Sabemos como o povo norte-americano é hígido
e capaz; como tem reservas de espírito cooperador; como
trabalha para se educar. Mas, na Norte-América, o que a
democracia conseguiu, no seu mais intenso esplendor, foi simplesmente
montar o "Sacro Império do Utilitarismo", segundo
uma expressão de José Enrique Rodó.
O que até agora nos proporcionou a democracia,
na sua "invasão vertical", foi isto: a inquietação.
A inquietação trepidante em que vive o homem atual,
provavelmente pequeno, insuficiente, deseducado, para uma civilização
material maravilhosa, da qual ele não sabe aproveitar-se,
dentro da qual ele se vê infeliz pela qual ele se bate desorientadamente
e com a qual ele se acha comprimido, no regime da força,
cujo culto ele criou.
Qual o remédio?
Não comportam os limites de meu trabalho a indicação de possíveis corretivos às desgraças dos tempos.
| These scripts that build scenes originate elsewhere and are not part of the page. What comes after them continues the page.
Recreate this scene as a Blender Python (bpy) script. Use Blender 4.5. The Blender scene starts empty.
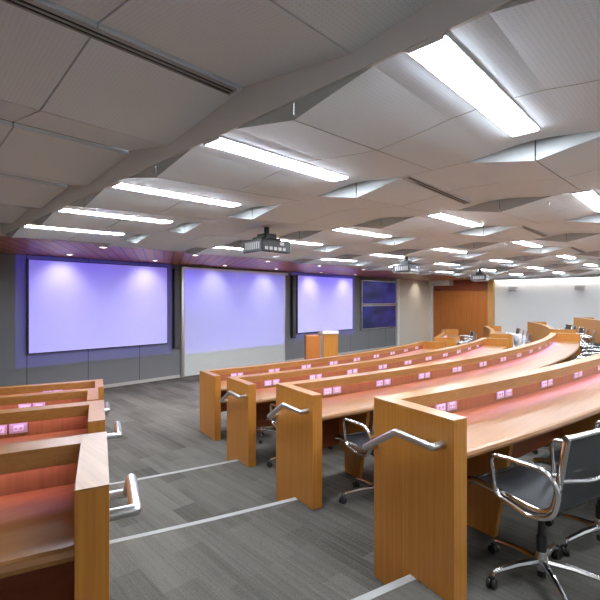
import bpy, bmesh, math, random
from mathutils import Vector, Matrix
random.seed(7)
S = bpy.context.scene
COL = S.collection
sin, cos, pi = math.sin, math.cos, math.pi
rad = math.radians

# ------------------------------------------------------------------ layout
CX, CY = 7.29, 22.76                  # centre of the concentric rows
ROW_R = {1: 17.20, 2: 18.724, 3: 20.248, 4: 21.772}   # radius of the desk fronts
RISE = 0.18
NOS = {2: .305, 3: .345, 4: .315}
NOSL = {2: .255, 3: .255, 4: .275}      # how far the aisle steps sit behind the desk fronts
TIER = {1: 0.0, 2: 0.145, 3: 0.325, 4: 0.50}
DESK_H = 0.95
WT = DESK_H - 0.192                  # worktop height
EYE = 2.06
CEIL = EYE + 0.97
X0, PX = 1.484, 1.50                  # first ceiling column, column pitch
Y0, PY, SKEW = 0.80, 1.405, 0.05      # first light row, row pitch, drift per column
XL, XR, YB, YF = -4.0, 20.0, -3.6, 10.4
PHI_R = {1: 11.82, 2: 12.48, 3: 12.93, 4: 13.33}    # right side of the aisle
PHI_L = {1: 16.5, 2: 17.0, 3: 17.15, 4: 17.4}     # left side of the aisle

# ------------------------------------------------------------------ helpers
def tag(o, label=None, cat=None, group=None, kind=None):
    if label: o['label'] = label
    if cat: o['category'] = cat
    if group: o['group'] = group
    if kind: o['kind'] = kind
    return o

def empty(name, loc, rz=0.0):
    o = bpy.data.objects.new(name, None)
    o.empty_display_size = 0.1
    COL.objects.link(o)
    o.location = loc
    o.rotation_euler = (0, 0, rz)
    return o

class MB:
    def __init__(s):
        s.v, s.f = [], []
    def face(s, pts):
        n = len(s.v); s.v += [Vector(p) for p in pts]; s.f.append(list(range(n, n + len(pts))))
    def add(s, vs, fs):
        n = len(s.v); s.v += [Vector(p) for p in vs]; s.f += [[i + n for i in f] for f in fs]
    def box(s, a, b, m=None):
        x0, y0, z0 = a; x1, y1, z1 = b
        vs = [(x0,y0,z0),(x1,y0,z0),(x1,y1,z0),(x0,y1,z0),(x0,y0,z1),(x1,y0,z1),(x1,y1,z1),(x0,y1,z1)]
        if m is not None: vs = [m @ Vector(v) for v in vs]
        s.add(vs, [(3,2,1,0),(4,5,6,7),(0,1,5,4),(1,2,6,5),(2,3,7,6),(3,0,4,7)])
        return s
    def prism(s, poly, fn, n=1):
        """poly: list of 2D points; fn(p, k) -> 3D for station k = 0..n"""
        m = len(poly); base = len(s.v)
        for k in range(n + 1):
            s.v += [Vector(fn(p, k)) for p in poly]
        for k in range(n):
            for i in range(m):
                j = (i + 1) % m
                s.f.append([base + k*m + i, base + k*m + j, base + (k+1)*m + j, base + (k+1)*m + i])
        s.f.append([base + i for i in range(m)][::-1])
        s.f.append([base + n*m + i for i in range(m)])
        return s
    def tube(s, pts, r, n=10, caps=True, flat=None):
        pts = [Vector(p) for p in pts]; base = len(s.v); m = len(pts)
        up = None
        rs = r if isinstance(r, (list, tuple)) else [r] * m
        for k, p in enumerate(pts):
            if k == 0: d = pts[1] - p
            elif k == m - 1: d = p - pts[k-1]
            else: d = (pts[k+1] - p).normalized() + (p - pts[k-1]).normalized()
            if d.length < 1e-9: d = Vector((0,0,1))
            d.normalize()
            if up is None:
                up = Vector((0,0,1)) if abs(d.z) < 0.9 else Vector((1,0,0))
            a = (up - d * up.dot(d))
            if a.length < 1e-6: a = d.orthogonal()
            a.normalize(); b = d.cross(a); up = a
            for i in range(n):
                t = 2*pi*i/n
                fa, fb = (1, 1) if flat is None else flat
                s.v.append(p + a*cos(t)*rs[k]*fa + b*sin(t)*rs[k]*fb)
        for k in range(m - 1):
            for i in range(n):
                j = (i+1) % n
                s.f.append([base+k*n+i, base+k*n+j, base+(k+1)*n+j, base+(k+1)*n+i])
        if caps:
            s.f.append([base+i for i in range(n)][::-1]); s.f.append([base+(m-1)*n+i for i in range(n)])
        return s
    def lathe(s, prof, n=16, c=(0,0,0), m=None):
        base = len(s.v); c = Vector(c)
        for r, z in prof:
            for i in range(n):
                t = 2*pi*i/n
                p = Vector((r*cos(t), r*sin(t), z))
                if m is not None: p = m @ p
                s.v.append(p + c)
        for k in range(len(prof)-1):
            for i in range(n):
                j = (i+1) % n
                s.f.append([base+k*n+i, base+k*n+j, base+(k+1)*n+j, base+(k+1)*n+i])
        s.f.append([base+i for i in range(n)][::-1]); s.f.append([base+(len(prof)-1)*n+i for i in range(n)])
        return s
    def sheet(s, grid, th):
        """grid[i][j] -> points, thickened downwards by th"""
        a, b = len(grid), len(grid[0]); base = len(s.v)
        for dz in (0, -th):
            for row in grid:
                s.v += [Vector(p) + Vector((0,0,dz)) for p in row]
        id_ = lambda l, i, j: base + l*a*b + i*b + j
        for i in range(a-1):
            for j in range(b-1):
                s.f.append([id_(0,i,j), id_(0,i+1,j), id_(0,i+1,j+1), id_(0,i,j+1)])
                s.f.append([id_(1,i,j), id_(1,i,j+1), id_(1,i+1,j+1), id_(1,i+1,j)])
        for i in range(a-1):
            s.f.append([id_(0,i,0), id_(1,i,0), id_(1,i+1,0), id_(0,i+1,0)])
            s.f.append([id_(0,i,b-1), id_(0,i+1,b-1), id_(1,i+1,b-1), id_(1,i,b-1)])
        for j in range(b-1):
            s.f.append([id_(0,0,j), id_(0,0,j+1), id_(1,0,j+1), id_(1,0,j)])
            s.f.append([id_(0,a-1,j), id_(1,a-1,j), id_(1,a-1,j+1), id_(0,a-1,j+1)])
        return s
    def build(s, name, mat, parent=None, world=True, bevel=0.0, smooth=False, loc=None, rz=0.0):
        me = bpy.data.meshes.new(name)
        off = Vector((0,0,0))
        if parent is not None and world: off = Vector(parent['_org']) if '_org' in parent else Vector(parent.location)
        me.from_pydata([tuple(v - off) for v in s.v], [], s.f)
        bm = bmesh.new(); bm.from_mesh(me)
        bmesh.ops.remove_doubles(bm, verts=bm.verts, dist=1e-5)
        bmesh.ops.recalc_face_normals(bm, faces=bm.faces)
        bm.to_mesh(me); bm.free()
        me.materials.append(mat)
        if smooth:
            for p in me.polygons: p.use_smooth = True
        o = bpy.data.objects.new(name, me); COL.objects.link(o)
        if parent is not None: o.parent = parent
        if loc is not None: o.location = loc
        if rz: o.rotation_euler.z = rz
        if bevel > 0:
            md = o.modifiers.new('bevel', 'BEVEL'); md.width = bevel; md.segments = 2; md.limit_method = 'ANGLE'
            md.angle_limit = rad(40)
        if smooth:
            try:
                me.set_sharp_from_angle(angle=rad(40))
            except Exception: pass
        return o

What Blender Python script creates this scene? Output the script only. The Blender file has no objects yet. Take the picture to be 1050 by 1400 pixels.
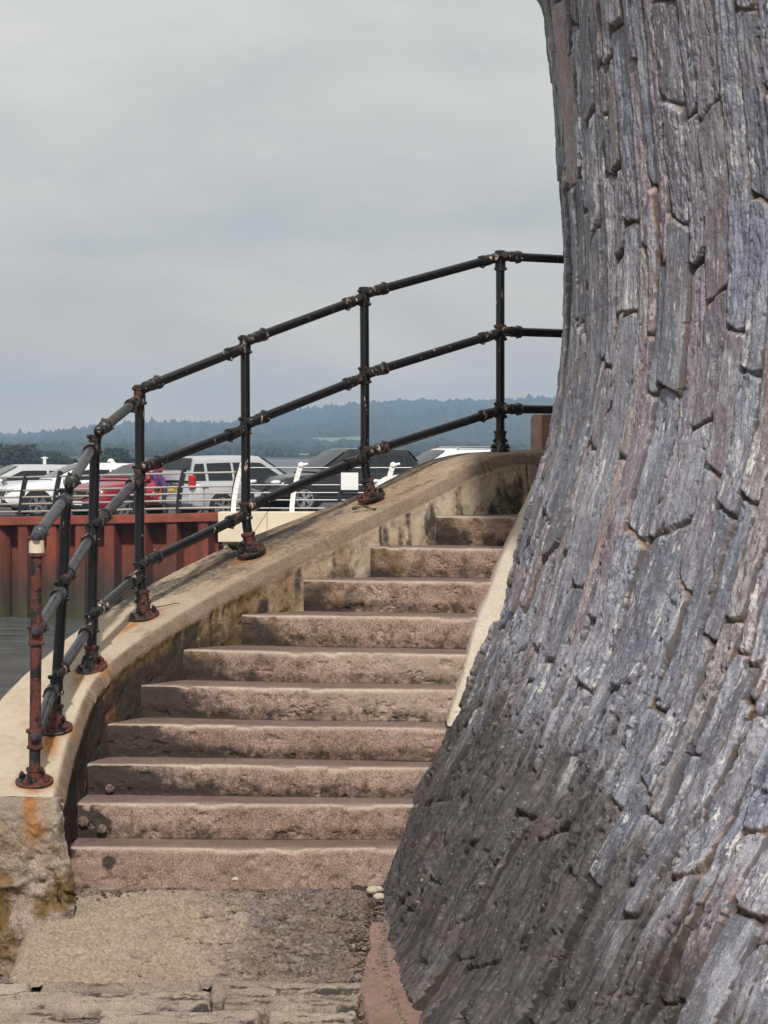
import bpy, bmesh, math, random
import numpy as np
from mathutils import Vector, Matrix
R_ = math.radians
rnd = random.Random(7)
rng = np.random.default_rng(11)
scene = bpy.context.scene
COL = scene.collection
F = 3530.0; HY = 612.0; CX = 525.0; E = 4.05     # focal length (photo px), horizon row, centre column, eye height over the water

def at(px, py, d):
    return Vector(((px-CX)/F*d, d, E-(py-HY)/F*d))

# ------------------------------------------------------------------ objects
def link(o, parent=None):
    COL.objects.link(o)
    if parent is not None: o.parent = parent
    return o
def tag(o, label=None, cat=None, group=None, kind=None):
    if label: o['label'] = label
    if cat: o['category'] = cat
    if group: o['group'] = group
    if kind: o['kind'] = kind
    return o
def empty(name, loc=(0,0,0), rz=0.0):
    o = bpy.data.objects.new(name, None); o.location = loc; o.rotation_euler = (0,0,rz)
    o.empty_display_size = .1
    return link(o)
def copy_tree(o, parent=None):
    c = o.copy(); link(c, parent)
    for ch in list(o.children): copy_tree(ch, c)
    return c
def npmesh(name, V, Fc, mat=None, parent=None, smooth=True, attrs=None, loc=None, mats=None, mi=None):
    V = np.asarray(V, dtype=np.float32).reshape(-1,3)
    me = bpy.data.meshes.new(name)
    if isinstance(Fc, np.ndarray):
        n, k = Fc.shape
        me.vertices.add(len(V)); me.vertices.foreach_set('co', V.ravel())
        me.loops.add(n*k); me.loops.foreach_set('vertex_index', Fc.astype(np.int32).ravel())
        me.polygons.add(n)
        me.polygons.foreach_set('loop_start', np.arange(0, n*k, k, dtype=np.int32))
        me.polygons.foreach_set('loop_total', np.full(n, k, dtype=np.int32))
        me.update(calc_edges=True)
    else:
        me.from_pydata([tuple(v) for v in V.tolist()], [], [tuple(f) for f in Fc]); me.update()
    me.polygons.foreach_set('use_smooth', np.full(len(me.polygons), bool(smooth)))
    for k, a in (attrs or {}).items():
        a = np.asarray(a, dtype=np.float32)
        if a.ndim == 2:
            at_ = me.attributes.new(k, 'FLOAT_VECTOR', 'POINT'); at_.data.foreach_set('vector', a.ravel())
        else:
            at_ = me.attributes.new(k, 'FLOAT', 'POINT'); at_.data.foreach_set('value', a.ravel())
    for m in (mats or ([mat] if mat else [])): me.materials.append(m)
    if mi is not None: me.polygons.foreach_set('material_index', np.asarray(mi, dtype=np.int32))
    me.validate()
    o = bpy.data.objects.new(name, me)
    if loc is not None: o.location = loc
    return link(o, parent)
def gridfaces(ny, nx, flip=False, wrapx=False):
    j, i = np.meshgrid(np.arange(ny-1), np.arange(nx if wrapx else nx-1), indexing='ij')
    a = j*nx+i; b = j*nx+(i+1) % nx; c = (j+1)*nx+(i+1) % nx; d = (j+1)*nx+i
    f = np.stack([a,b,c,d], -1).reshape(-1,4)
    return f[:, ::-1] if flip else f

class MB:
    """collects primitives that belong to ONE part"""
    def __init__(s): s.v = []; s.f = []
    def add(s, V, Fc):
        o = len(s.v); s.v += [tuple(map(float, v)) for v in V]; s.f += [tuple(int(i)+o for i in f) for f in Fc]; return s
    def box(s, c, size, rz=0, bev=0.0, M=None):
        bm = bmesh.new(); bmesh.ops.create_cube(bm, size=1)
        bmesh.ops.scale(bm, vec=size, verts=bm.verts)
        if bev: bmesh.ops.bevel(bm, geom=bm.edges[:], offset=bev, segments=2, affect='EDGES', profile=.6)
        T = Matrix.Translation(Vector(c)) @ Matrix.Rotation(rz, 4, 'Z')
        if M is not None: T = Matrix.Translation(Vector(c)) @ M
        bmesh.ops.transform(bm, matrix=T, verts=bm.verts)
        bm.verts.index_update()
        s.add([v.co[:] for v in bm.verts], [[v.index for v in f.verts] for f in bm.faces]); bm.free(); return s
    def tube(s, pts, r, n=14, cap=True):
        P = [Vector(p) for p in pts]; rr = r if isinstance(r, (list, tuple)) else [r]*len(P)
        t0 = (P[1]-P[0]).normalized()
        up = Vector((0,0,1)) if abs(t0.z) < .9 else Vector((0,1,0))
        x = t0.cross(up).normalized(); V = []
        for i, p in enumerate(P):
            a = P[max(i-1,0)]; b = P[min(i+1,len(P)-1)]
            t = (b-a).normalized(); x = (x - t*x.dot(t)).normalized(); y = t.cross(x)
            for k in range(n):
                an = 2*math.pi*k/n
                V.append(p + (x*math.cos(an)+y*math.sin(an))*rr[i])
        fs = []
        for i in range(len(P)-1):
            for k in range(n):
                fs.append((i*n+k, i*n+(k+1)%n, (i+1)*n+(k+1)%n, (i+1)*n+k))
        if cap:
            fs.append(tuple(range(n-1,-1,-1))); fs.append(tuple((len(P)-1)*n+k for k in range(n)))
        return s.add(V, fs)
    def ball(s, c, r, n=10, sc=(1,1,1), jit=0):
        V = []; fs = []; m = max(4, n//2+1)
        for j in range(m+1):
            th = math.pi*j/m
            for k in range(n):
                ph = 2*math.pi*k/n; q = 1+(rnd.random()-.5)*jit
                V.append((c[0]+r*sc[0]*q*math.sin(th)*math.cos(ph), c[1]+r*sc[1]*q*math.sin(th)*math.sin(ph), c[2]+r*sc[2]*q*math.cos(th)))
        for j in range(m):
            for k in range(n):
                fs.append((j*n+k, (j+1)*n+k, (j+1)*n+(k+1)%n, j*n+(k+1)%n))
        return s.add(V, fs)
    def build(s, name, mat, parent=None, smooth=True, loc=None, ang=40):
        o = npmesh(name, s.v, s.f, mat, parent, smooth, loc=loc)
        if smooth: o.data.set_sharp_from_angle(angle=R_(ang))
        return o

# ------------------------------------------------------------------ numpy noise
def _h(ix, iy, seed):
    n = (ix.astype(np.int64)*374761393 + iy.astype(np.int64)*668265263 + seed*974711) & 0x7fffffff
    n = ((n ^ (n >> 13))*1274126177) & 0x7fffffff
    n = ((n ^ (n >> 15))*2246822519) & 0x7fffffff
    return ((n ^ (n >> 16)) & 0xffff)/65535.0
def vn(x, y, seed=0):
    x = np.asarray(x, float); y = np.asarray(y, float)
    ix = np.floor(x); iy = np.floor(y); fx = x-ix; fy = y-iy
    fx = fx*fx*fx*(fx*(fx*6-15)+10); fy = fy*fy*fy*(fy*(fy*6-15)+10)
    a = _h(ix,iy,seed); b = _h(ix+1,iy,seed); c = _h(ix,iy+1,seed); d = _h(ix+1,iy+1,seed)
    return (a*(1-fx)+b*fx)*(1-fy)+(c*(1-fx)+d*fx)*fy
def fbm(x, y, o=4, seed=0, g=.5):
    t = 0; A = 1; n = 0
    for i in range(o):
        t = t+A*vn(x*2**i+i*17.3, y*2**i+i*9.1, seed+i*31); n += A; A *= g
    return t/n-.5
def ss(a, b, x):
    t = np.clip((x-a)/(b-a), 0, 1); return t*t*(3-2*t)
def spline(P, n):
    """Catmull-Rom through the rows of P"""
    P = np.asarray(P, float); m = len(P); t = np.linspace(0, m-1, n); i = np.clip(np.floor(t).astype(int), 0, m-2); u = (t-i)[:,None]
    ext = np.vstack([2*P[0]-P[1], P, 2*P[-1]-P[-2]])
    a, b, c, d = ext[i], ext[i+1], ext[i+2], ext[i+3]
    return .5*((2*b)+(c-a)*u+(2*a-5*b+4*c-d)*u**2+(3*b-a-3*c+d)*u**3)

# ------------------------------------------------------------------ materials
def mat_new(name):
    m = bpy.data.materials.new(name); m.use_nodes = True; nt = m.node_tree; nt.nodes.clear()
    out = nt.nodes.new('ShaderNodeOutputMaterial'); b = nt.nodes.new('ShaderNodeBsdfPrincipled')
    nt.links.new(b.outputs[0], out.inputs[0]); return m, nt, b
def put(nt, sock, v):
    if isinstance(v, bpy.types.NodeSocket): nt.links.new(v, sock)
    elif isinstance(v, (tuple, list)) and sock.type == 'RGBA': sock.default_value = (*v[:3], 1)
    elif sock.type == 'RGBA': sock.default_value = (v, v, v, 1)
    else: sock.default_value = v
def nd(nt, typ, ins=None, **props):
    n = nt.nodes.new('ShaderNode'+typ)
    for k, v in props.items(): setattr(n, k, v)
    for k, v in (ins or {}).items(): put(nt, n.inputs[k], v)
    return n
def attr(nt, name, vec=False): 
    a = nd(nt, 'Attribute', attribute_name=name); return a.outputs['Vector' if vec else 'Fac']
def obco(nt): return nd(nt, 'TexCoord').outputs['Object']
def geo(nt): return nd(nt, 'NewGeometry').outputs['Position']
def noise(nt, vec, scale, detail=5, rough=.55, dist=0.0):
    return nd(nt, 'TexNoise', {'Vector': vec, 'Scale': scale, 'Detail': detail, 'Roughness': rough, 'Distortion': dist}).outputs['Fac']
def ramp(nt, fac, stops, interp='LINEAR'):
    r = nd(nt, 'ValToRGB', {'Fac': fac}); cr = r.color_ramp; cr.interpolation = interp
    while len(cr.elements) < len(stops): cr.elements.new(.5)
    for e, (p, c) in zip(cr.elements, stops):
        e.position = p; e.color = (*c, 1) if isinstance(c, (tuple, list)) else (c, c, c, 1)
    return r.outputs[0]
def mix(nt, fac, a, b, blend='MIX'):
    m = nd(nt, 'Mix', data_type='RGBA', blend_type=blend)
    put(nt, m.inputs[0], fac); put(nt, m.inputs[6], a); put(nt, m.inputs[7], b); return m.outputs[2]
def math_(nt, op, a, b=0.0, clamp=False):
    m = nd(nt, 'Math', operation=op, use_clamp=clamp); put(nt, m.inputs[0], a); put(nt, m.inputs[1], b); return m.outputs[0]
def vscale(nt, vec, s):
    return nd(nt, 'Mapping', {'Vector': vec, 'Scale': s}).outputs[0]
def bump(nt, h, strength=.4, dist=.01, normal=None):
    d = {'Height': h, 'Strength': strength, 'Distance': dist}
    if normal is not None: d['Normal'] = normal
    return nd(nt, 'Bump', d).outputs[0]
def simple(name, col, rough=.5, metal=0.0, var=0.0, vs=3.0, spec=.5, coat=0.0, bmp=0.0):
    m, nt, b = mat_new(name); b.inputs['Roughness'].default_value = rough; b.inputs['Metallic'].default_value = metal
    b.inputs['Specular IOR Level'].default_value = spec; b.inputs['Coat Weight'].default_value = coat
    co = obco(nt)
    n = noise(nt, co, vs, 5)
    c2 = tuple(max(0, c*(1-var)) for c in col); c3 = tuple(min(1, c*(1+var)) for c in col)
    put(nt, b.inputs['Base Color'], ramp(nt, n, [(.3, c2), (.7, c3)]))
    if bmp: put(nt, b.inputs['Normal'], bump(nt, noise(nt, co, vs*6, 6), bmp, .01))
    return m

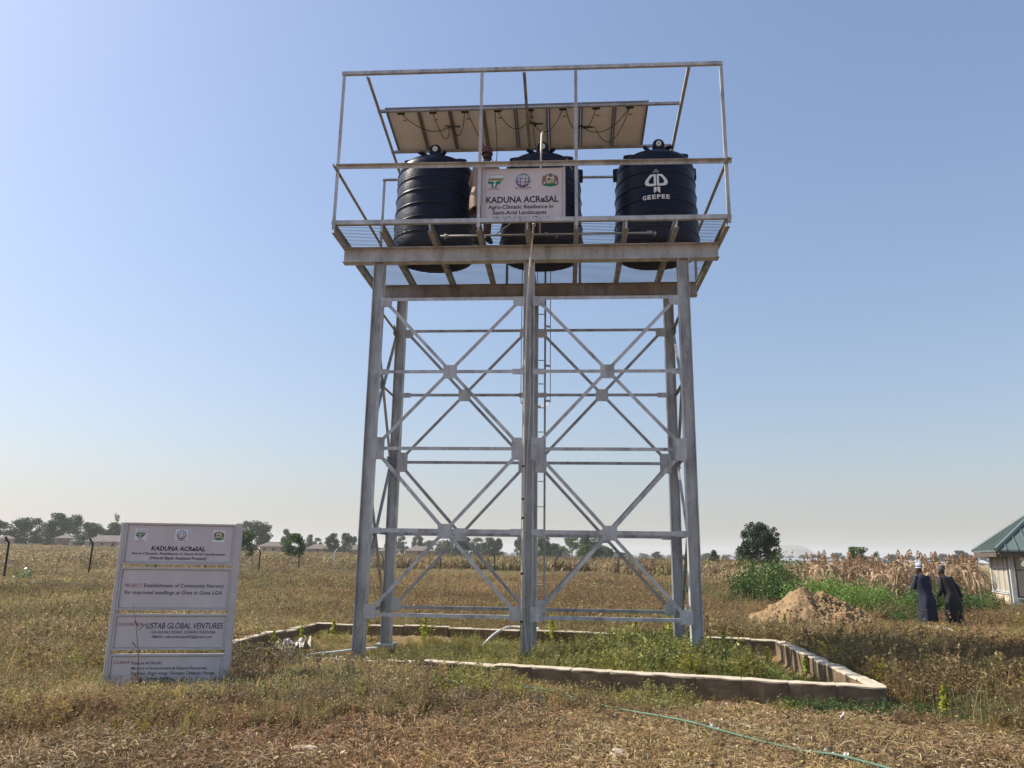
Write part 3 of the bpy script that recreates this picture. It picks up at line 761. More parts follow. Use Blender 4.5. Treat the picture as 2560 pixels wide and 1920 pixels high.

Devem estes obter, no entanto, uma coisa simples de enunciar: a reeducação do homem; a reorganização subjetiva do indivíduo, animado de uma personalidade harmoniosa, governado por princípios de sentido sublime - como os eternos princípios que se ensinam na religião e na filosofia; um indivíduo que, desfascinado do liberalismo torto e desregrado de nosso romantismo político, seja capaz de uma cooperação orientada, medida e sábia, na construção de uma nova sociedade.
A nossa hora está cheia de bárbaros
que querem aposentar o espírito; de utilitaristas que querem
desacreditar o ideal. Ela está exigindo a revolução
da inteligência. Aos jovens cabe esta revolução.
A eles é que repito, terminando, as palavras de Rodó,
na exortação de Ariel:
"Falo-vos convicto de que sois os
predestinados a guiar os demais, nas lutas pelas causas
do espírito. A perseverança do vosso esforço
deve, pois, identificar-se, no vosso íntimo, com
a certeza do triunfo: não fraquejeis ao pregar o
evangelho da delicadeza aos citas, o evangelho da inteligência
aos beócios, o evangelho do desinteresse aos fenícios!"